VECCI Chief Executive Mark Stone said the release of Tourism Research Australia’s International Visitor Survey results highlights the need for both major parties to commit to expanding the Melbourne Convention and Exhibition Centre.

"Tourism Research Australia’s International Visitor Survey shows that for the year ended June 2014 in Victoria, visitor numbers increased 11% to 2,049,000 and expenditure increased 8% to $4,886,000," Mr Stone said.

"This growth exceeded that of the nation as a whole, where visitor numbers increased by 8% to 6,147,000 and total trip expenditure increased 7% to $30,101,000.

"The number of visitors traveling to Australia for the purpose of business is unchanged on the previous year at 822,000.

"It’s positive to see visitor numbers and expenditure increasing for Victoria overall, but growing business visitation must be a priority."

VECCI’s 2014 state election agenda, Taking Care of Business, calls for both major parties to commit to expanding MCEC to take advantage of the lucrative business events sector.

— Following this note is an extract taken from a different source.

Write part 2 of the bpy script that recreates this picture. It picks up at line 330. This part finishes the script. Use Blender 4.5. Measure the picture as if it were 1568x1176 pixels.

"MCEC currently turns away 17% of potential new events due to capacity constraints," Mr Stone said. "The $300 million investment in the expansion is estimated to generate an excellent return to Victoria of $150 million annually through its contribution to the state’s business events sector."

The Victorian Employers' Chamber of Commerce and Industry (VECCI) is the peak body for employers in Victoria, informing and servicing more than 15,000 members, customers and clients around the state.